If you are in the egg business, you need to keep them in a run, or risk a serious loss, beyond what a rooster can help with protection wise.

Mrs K
 

Chelsa'sChicks

Songster
Aug 16, 2017
629
872
202
I honestly got a broom from the dollar tree and carried it around with me for a bit. I had to whomp on my RIR rooster (Lee Roy Brown) 3xs with it within a 2 month period, and I have never had to pick up that broom again since then. He is a good aggressive rooster and trust me he almost got into the stock pot.
You can add another rooster if you want.. I have done it, just know they will fight, but whomever is dominant will still chase off the other roo. I have 3 roosters and Lee Roy is #1 and #2 & #3 just follow each other around and avoid Lee Roy.

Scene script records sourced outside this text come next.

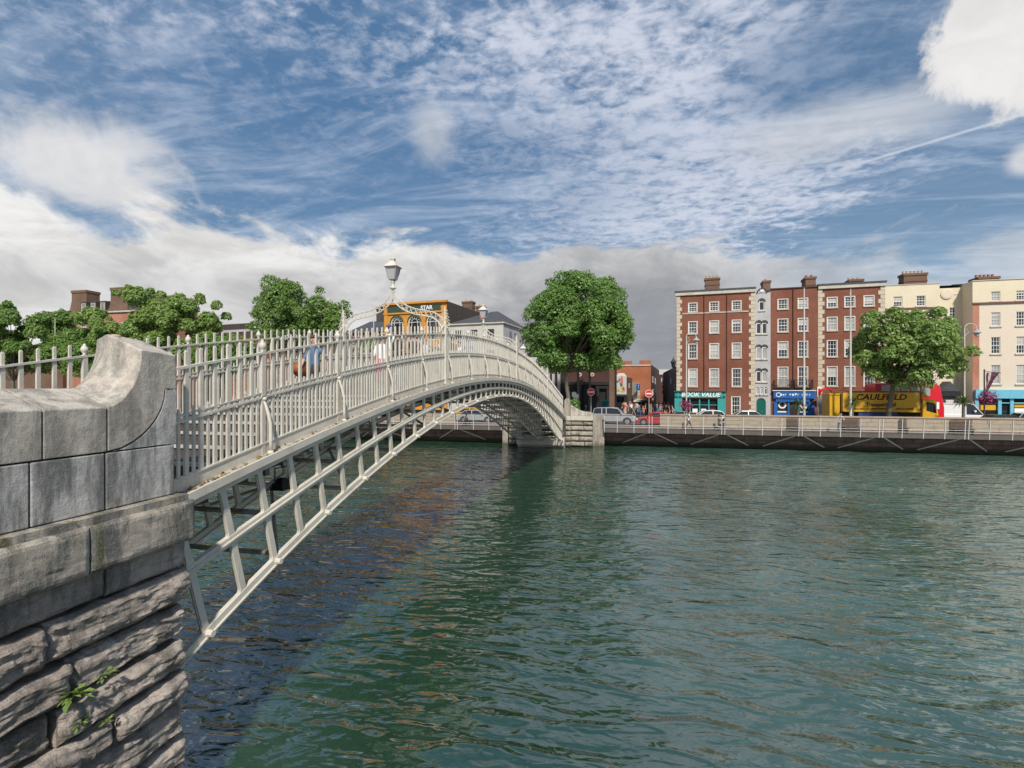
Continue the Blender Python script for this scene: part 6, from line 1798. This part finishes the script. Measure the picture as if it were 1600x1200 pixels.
# truck
Yk = 53.7; xb0, xb1, xf = X_at(1315.5, 52.5), X_at(1439, 52.5), X_at(1467, 52.5)
zt_ = Z_at(611.5, (xb0 + xb1) / 2, 52.5); zb_ = Z_at(644, (xb0 + xb1) / 2, 52.5); gr = STREET - 0.1
t = thing('box_truck', 'yellow box truck with dark lettering on its side, behind the parapet and the tree trunk', 'truck', ((xb0 + xf) / 2, Yk, gr), 0, 'vehicles on the far quay')
mk('cargo_box', MB().box(xb0, xb1, 52.5, 54.9, zb_, zt_), M['truck_yellow'], t, bevel=0.04)
mk('box_edges', MB().box(xb0 - .02, xb1 + .02, 52.47, 52.498, zt_ - 0.1, zt_ + 0.02).box(xb1 - 0.08, xb1 + 0.02, 52.47, 52.498, zb_, zt_ - 0.1).box(xb0 - 0.02, xb0 + 0.08, 52.47, 52.498, zb_, zt_ - 0.1), M['brown_fascia'], t)
mk('skirt', MB().box(xb0 + 1.4, xb1 - 1.8, 52.6, 54.8, gr + 0.55, zb_ - 0.02), M['truck_blue'], t)
mk('chassis', MB().box(xb0 - 0.1, xb1 + 0.3, 53.0, 54.4, gr + 0.5, zb_ - 0.03), M['black'], t)
cw = xf - xb1
cabp = [(xb1 + 0.15, gr + 0.55), (xf + 0.02, gr + 0.55), (xf + 0.02, gr + 1.5), (xf - 0.22, gr + 2.75), (xf - 0.35, gr + 2.85), (xb1 + 0.15, gr + 2.9)]
mk('cab', MB().prism(cabp, 'y', 52.55, 54.85), M['truck_yellow'], t, bevel=0.06)
mk('air_deflector', MB().prism([(xb1 + 0.1, gr + 2.95), (xf - 0.5, gr + 2.95), (xb1 + 0.35, zt_)], 'y', 52.8, 54.6), M['truck_yellow'], t, bevel=0.04)
mk('cab_window', MB().prism([(xb1 + 0.45, gr + 1.85), (xf - 0.15, gr + 1.6), (xf - 0.35, gr + 2.55), (xb1 + 0.45, gr + 2.6)], 'y', 52.525, 52.548), M['glass_dark'], t)
mk('windscreen', MB().prism([(xf - 0.02, gr + 1.55), (xf + 0.03, gr + 1.5), (xf - 0.18, gr + 2.65), (xf - 0.26, gr + 2.65)], 'y', 52.7, 54.7), M['glass_dark'], t)
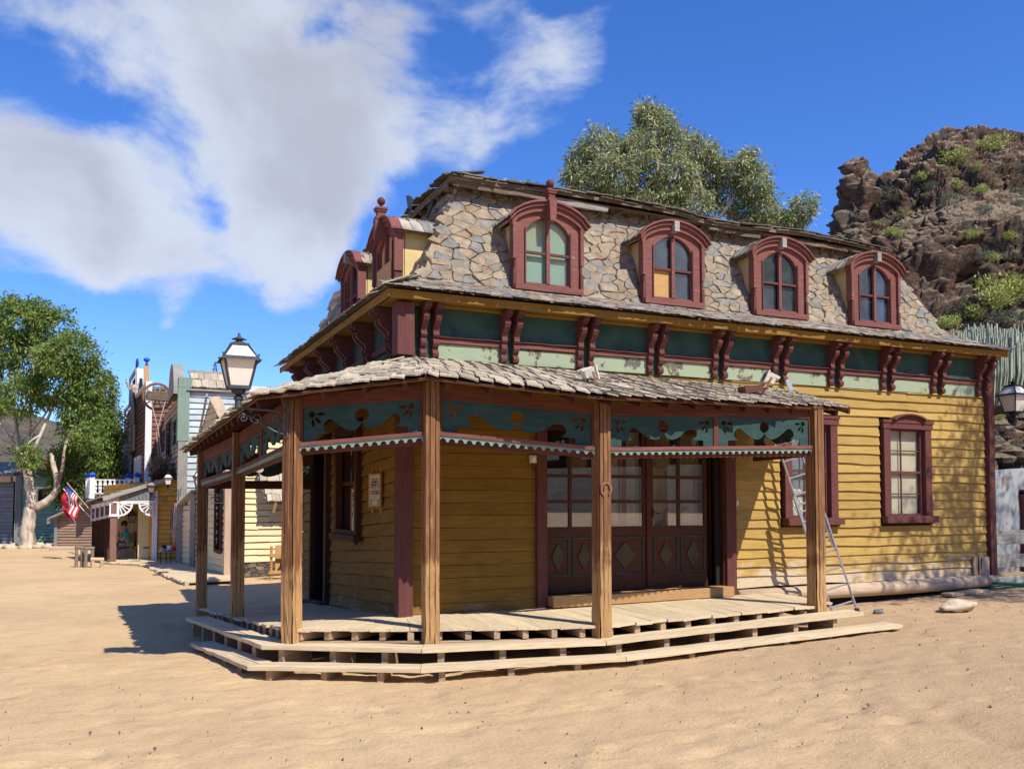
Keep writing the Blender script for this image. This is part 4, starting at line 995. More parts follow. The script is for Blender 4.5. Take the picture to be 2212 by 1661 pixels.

-All new birds should be caged with something (large dog kennel is what I use) so they can hear, see, but not touch each other. Obviously try to keep the roos separate, but if you free range (like I do) then they may meet up.
-I feel like 20 hens is too much for 1 rooster, but that's just my opinion. I also feel it depends on your landscape... Is it flat? Do you have places they can hide in or end up alone due to hills?
-You can pay attention to breed traits, but know they are not 100%. I have 3 White Leghorns that are supposed to be nervous and flighty, yet they are the friendliest of all my hens and the first ones to greet you. They have no fear lol.
-I would make sure your new rooster (if you get one) is at least the same size as your other birds.. if you get a smaller roo the dominate one will kill him.